Here's a big practical question: Is a baptized and confessing and actively socially righteous and privately pious Christian's being involved in a non-adulterous, monogamous, committed, romantic, sexually active relationship with a fellow Christian of the same sex, which is characterized by mutual love and mutual submission (plus whatever other moral virtues we might attach to an ideal marriage) immoral? Or is it just sinful? Would it be sinful if God didn't either strike you dead or condemn you to Hell (temporarily or permanently) for it?

M. Anderson said...

I think that those examples show that must be a greater intensive difference between sin and morality than I had had supposed, but I wonder if it requires that they are different in extension. It would seem that anything that I do which would encourage sinful behavior on the part of another would be immoral as well (assuming non mitigating circumstances). My committing sinful acts would both affect those around me, at least creating the possibility of encouraging others to sin, and would create within myself a habit which would affect future actions, which would also have a possible public effect, and so on (I don't hold that any action is completely private, and so "it's fine if it doesn't affect anyone else" is more or less inapplicable in my view).

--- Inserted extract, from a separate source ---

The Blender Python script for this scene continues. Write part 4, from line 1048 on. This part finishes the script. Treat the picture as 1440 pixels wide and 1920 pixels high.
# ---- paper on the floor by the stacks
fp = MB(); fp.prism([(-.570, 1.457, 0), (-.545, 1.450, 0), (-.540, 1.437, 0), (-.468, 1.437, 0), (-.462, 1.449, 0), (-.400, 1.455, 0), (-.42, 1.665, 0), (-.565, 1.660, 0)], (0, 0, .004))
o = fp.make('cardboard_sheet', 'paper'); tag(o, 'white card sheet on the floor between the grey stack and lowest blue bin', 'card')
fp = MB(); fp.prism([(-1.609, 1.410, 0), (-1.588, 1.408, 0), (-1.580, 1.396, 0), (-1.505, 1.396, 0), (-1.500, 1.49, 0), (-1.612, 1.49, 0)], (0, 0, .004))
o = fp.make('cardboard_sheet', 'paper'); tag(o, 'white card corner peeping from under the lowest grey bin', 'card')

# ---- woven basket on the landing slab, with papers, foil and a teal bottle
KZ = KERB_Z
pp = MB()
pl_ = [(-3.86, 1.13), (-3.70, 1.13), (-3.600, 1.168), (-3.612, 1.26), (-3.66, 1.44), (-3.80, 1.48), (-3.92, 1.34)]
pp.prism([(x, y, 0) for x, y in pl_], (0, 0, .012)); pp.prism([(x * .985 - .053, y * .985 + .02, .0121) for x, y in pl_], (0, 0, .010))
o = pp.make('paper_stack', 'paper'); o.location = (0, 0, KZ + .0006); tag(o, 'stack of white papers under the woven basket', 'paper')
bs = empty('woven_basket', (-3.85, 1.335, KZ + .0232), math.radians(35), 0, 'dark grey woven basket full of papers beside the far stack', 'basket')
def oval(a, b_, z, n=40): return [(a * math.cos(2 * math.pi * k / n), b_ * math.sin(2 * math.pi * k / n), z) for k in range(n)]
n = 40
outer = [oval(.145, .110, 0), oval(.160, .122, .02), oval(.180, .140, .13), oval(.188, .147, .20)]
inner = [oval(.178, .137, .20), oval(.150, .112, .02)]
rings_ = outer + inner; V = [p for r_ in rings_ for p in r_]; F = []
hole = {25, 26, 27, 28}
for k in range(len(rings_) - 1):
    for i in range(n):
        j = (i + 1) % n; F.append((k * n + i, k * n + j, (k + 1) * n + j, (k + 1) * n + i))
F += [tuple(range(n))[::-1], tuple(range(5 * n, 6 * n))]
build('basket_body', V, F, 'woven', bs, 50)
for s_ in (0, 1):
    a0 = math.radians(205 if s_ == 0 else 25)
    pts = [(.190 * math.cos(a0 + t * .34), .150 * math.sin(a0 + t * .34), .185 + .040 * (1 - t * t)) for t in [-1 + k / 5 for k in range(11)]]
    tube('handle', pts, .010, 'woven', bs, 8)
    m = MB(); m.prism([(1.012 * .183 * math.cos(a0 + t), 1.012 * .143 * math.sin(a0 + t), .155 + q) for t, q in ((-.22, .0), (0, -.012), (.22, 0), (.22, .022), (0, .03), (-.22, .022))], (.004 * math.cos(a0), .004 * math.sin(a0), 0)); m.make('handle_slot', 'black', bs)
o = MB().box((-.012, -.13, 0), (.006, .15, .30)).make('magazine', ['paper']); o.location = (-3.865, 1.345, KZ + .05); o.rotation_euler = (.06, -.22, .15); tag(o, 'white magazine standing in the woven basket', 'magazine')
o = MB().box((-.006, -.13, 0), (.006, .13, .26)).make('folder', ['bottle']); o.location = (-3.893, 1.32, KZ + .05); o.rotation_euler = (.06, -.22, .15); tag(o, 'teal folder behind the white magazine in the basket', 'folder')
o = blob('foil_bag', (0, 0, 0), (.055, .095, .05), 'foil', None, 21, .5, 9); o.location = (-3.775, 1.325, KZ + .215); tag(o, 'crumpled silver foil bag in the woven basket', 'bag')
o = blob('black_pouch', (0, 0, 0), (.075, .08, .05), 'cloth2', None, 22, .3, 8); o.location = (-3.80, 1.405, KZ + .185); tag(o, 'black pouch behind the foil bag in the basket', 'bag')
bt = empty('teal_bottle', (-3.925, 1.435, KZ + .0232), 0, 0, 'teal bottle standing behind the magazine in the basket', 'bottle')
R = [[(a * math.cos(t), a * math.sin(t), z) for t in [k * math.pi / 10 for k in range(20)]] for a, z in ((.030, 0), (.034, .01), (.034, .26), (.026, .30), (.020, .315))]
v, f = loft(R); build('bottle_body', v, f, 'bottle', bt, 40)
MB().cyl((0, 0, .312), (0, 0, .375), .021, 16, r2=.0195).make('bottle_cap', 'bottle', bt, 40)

I suppose that one could talk about someone on a desert island who is commanded to make sacrifices, but will never see another human person again. Perhaps this person can sin without the action being immoral. So maybe there is a logical difference in extension, but I don't think that there is a practical one.

So, I think that I would say in your example of the otherwise perfect homosexual couple, that if they are sinning, they are also being immoral due to the example which they are setting. If this immorality is completely detached from consequences, natural law, and virtuous habits, then I think we would have to be working within a pure divine command ethics, which doesn't really appeal to me that much. The alternatives would be that it is against some aspect of creation (whatever this might be), or that it really is not immoral and so it is not sinful either.